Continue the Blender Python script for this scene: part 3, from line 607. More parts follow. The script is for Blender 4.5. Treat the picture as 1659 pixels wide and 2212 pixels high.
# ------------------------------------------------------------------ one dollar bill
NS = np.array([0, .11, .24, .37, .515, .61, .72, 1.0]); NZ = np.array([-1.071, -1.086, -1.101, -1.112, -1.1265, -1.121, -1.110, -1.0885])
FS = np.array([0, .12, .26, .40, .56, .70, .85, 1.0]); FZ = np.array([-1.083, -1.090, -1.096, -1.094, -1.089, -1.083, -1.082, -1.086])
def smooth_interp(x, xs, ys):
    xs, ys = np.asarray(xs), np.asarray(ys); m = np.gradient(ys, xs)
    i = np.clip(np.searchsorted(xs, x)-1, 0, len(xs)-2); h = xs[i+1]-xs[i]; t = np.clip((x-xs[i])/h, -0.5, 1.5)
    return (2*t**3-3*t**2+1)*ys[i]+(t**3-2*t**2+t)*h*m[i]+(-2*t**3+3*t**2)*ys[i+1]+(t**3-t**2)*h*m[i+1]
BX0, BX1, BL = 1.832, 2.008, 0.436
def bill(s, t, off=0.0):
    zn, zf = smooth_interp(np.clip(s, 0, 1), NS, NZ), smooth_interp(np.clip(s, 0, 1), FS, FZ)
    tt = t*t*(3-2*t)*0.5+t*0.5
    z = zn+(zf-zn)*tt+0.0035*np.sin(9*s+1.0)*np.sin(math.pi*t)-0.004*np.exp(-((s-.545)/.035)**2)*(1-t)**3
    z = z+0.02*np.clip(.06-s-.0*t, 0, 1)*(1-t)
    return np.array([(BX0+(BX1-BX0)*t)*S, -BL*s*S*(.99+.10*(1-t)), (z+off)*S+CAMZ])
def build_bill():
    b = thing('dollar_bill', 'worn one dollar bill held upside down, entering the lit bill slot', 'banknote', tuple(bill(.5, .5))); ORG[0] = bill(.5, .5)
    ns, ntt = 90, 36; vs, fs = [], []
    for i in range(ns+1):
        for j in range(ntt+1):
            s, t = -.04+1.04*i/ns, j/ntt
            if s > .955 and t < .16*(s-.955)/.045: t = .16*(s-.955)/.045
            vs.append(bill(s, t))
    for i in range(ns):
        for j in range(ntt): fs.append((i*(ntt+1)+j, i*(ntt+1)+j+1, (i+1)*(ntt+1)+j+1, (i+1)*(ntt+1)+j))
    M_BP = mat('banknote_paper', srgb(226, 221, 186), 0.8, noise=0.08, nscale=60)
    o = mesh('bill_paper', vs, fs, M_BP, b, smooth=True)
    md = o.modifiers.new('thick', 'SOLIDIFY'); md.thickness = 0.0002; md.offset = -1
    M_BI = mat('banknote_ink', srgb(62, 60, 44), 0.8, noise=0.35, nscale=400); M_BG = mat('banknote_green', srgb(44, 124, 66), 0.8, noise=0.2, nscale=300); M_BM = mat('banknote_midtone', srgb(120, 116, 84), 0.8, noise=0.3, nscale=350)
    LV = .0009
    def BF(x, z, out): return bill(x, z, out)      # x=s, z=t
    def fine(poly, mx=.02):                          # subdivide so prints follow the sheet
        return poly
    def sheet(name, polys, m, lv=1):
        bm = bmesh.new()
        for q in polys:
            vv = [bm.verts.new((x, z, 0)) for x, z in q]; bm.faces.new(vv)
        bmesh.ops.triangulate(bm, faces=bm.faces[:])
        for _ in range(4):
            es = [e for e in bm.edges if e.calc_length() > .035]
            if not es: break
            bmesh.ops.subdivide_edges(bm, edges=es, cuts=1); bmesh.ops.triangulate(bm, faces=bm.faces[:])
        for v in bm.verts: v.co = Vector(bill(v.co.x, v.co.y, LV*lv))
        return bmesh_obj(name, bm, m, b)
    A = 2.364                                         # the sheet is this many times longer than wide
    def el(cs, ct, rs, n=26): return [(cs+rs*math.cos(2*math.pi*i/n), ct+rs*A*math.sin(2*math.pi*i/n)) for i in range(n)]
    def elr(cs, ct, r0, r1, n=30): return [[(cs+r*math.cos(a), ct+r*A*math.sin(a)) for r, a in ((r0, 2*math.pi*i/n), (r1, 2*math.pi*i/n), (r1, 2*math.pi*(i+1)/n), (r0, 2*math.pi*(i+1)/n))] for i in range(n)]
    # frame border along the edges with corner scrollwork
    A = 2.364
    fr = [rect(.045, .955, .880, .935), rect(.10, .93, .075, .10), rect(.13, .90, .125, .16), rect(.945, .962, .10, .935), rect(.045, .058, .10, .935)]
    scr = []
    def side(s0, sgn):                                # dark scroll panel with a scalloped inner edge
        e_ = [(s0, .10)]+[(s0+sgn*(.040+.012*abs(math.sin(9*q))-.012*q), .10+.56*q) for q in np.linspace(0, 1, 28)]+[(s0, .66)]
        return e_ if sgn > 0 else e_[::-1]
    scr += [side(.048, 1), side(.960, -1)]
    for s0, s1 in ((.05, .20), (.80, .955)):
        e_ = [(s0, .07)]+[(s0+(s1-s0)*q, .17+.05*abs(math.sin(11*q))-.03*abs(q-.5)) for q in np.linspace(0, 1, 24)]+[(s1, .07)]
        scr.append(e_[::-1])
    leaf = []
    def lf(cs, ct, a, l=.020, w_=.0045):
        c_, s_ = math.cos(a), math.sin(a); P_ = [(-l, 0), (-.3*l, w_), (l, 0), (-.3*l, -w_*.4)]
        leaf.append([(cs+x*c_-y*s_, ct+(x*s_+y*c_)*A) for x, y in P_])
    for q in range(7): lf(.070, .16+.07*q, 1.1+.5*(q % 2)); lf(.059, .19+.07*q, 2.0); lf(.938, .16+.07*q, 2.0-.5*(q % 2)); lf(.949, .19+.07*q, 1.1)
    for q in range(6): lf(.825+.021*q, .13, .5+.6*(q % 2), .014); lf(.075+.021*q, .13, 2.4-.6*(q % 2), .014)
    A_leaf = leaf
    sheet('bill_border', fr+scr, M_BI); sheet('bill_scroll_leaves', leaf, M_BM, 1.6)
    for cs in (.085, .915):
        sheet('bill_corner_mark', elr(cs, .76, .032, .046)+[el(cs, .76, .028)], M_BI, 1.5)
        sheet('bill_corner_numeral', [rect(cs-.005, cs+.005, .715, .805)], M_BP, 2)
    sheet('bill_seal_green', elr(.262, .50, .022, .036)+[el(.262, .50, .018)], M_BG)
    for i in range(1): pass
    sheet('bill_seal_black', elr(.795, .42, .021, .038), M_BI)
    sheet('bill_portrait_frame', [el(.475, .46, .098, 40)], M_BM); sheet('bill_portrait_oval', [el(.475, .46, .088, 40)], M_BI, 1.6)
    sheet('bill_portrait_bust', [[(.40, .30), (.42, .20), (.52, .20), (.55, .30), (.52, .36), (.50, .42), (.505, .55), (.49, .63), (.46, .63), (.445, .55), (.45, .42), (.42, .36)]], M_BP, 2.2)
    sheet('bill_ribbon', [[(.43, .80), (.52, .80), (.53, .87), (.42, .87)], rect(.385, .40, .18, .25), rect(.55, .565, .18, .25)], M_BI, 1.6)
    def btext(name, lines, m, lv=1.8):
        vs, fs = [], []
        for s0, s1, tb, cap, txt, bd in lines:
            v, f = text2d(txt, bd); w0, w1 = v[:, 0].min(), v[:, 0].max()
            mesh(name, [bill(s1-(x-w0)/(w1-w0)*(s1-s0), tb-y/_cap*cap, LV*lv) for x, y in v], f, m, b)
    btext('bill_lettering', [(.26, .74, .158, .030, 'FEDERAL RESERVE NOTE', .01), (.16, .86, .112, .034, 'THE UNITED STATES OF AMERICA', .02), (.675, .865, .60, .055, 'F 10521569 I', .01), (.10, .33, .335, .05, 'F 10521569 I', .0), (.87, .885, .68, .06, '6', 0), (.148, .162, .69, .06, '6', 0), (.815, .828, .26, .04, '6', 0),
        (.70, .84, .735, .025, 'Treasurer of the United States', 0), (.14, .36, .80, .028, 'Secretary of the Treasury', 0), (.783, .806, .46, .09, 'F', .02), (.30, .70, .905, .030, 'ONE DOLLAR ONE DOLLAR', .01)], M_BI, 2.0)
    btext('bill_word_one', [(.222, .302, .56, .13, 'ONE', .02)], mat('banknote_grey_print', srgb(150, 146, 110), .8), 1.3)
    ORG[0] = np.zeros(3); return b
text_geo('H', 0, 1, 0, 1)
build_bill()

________

**EXERCISE REQUIREMENTS:**
Copy each line containing the word "wide" from the data.

**RESULT:**
Continue the Blender Python script for this scene: part 3, from line 607. More parts follow. The script is for Blender 4.5. Treat the picture as 1659 pixels wide and 2212 pixels high.
    A = 2.364                                         # the sheet is this many times longer than wide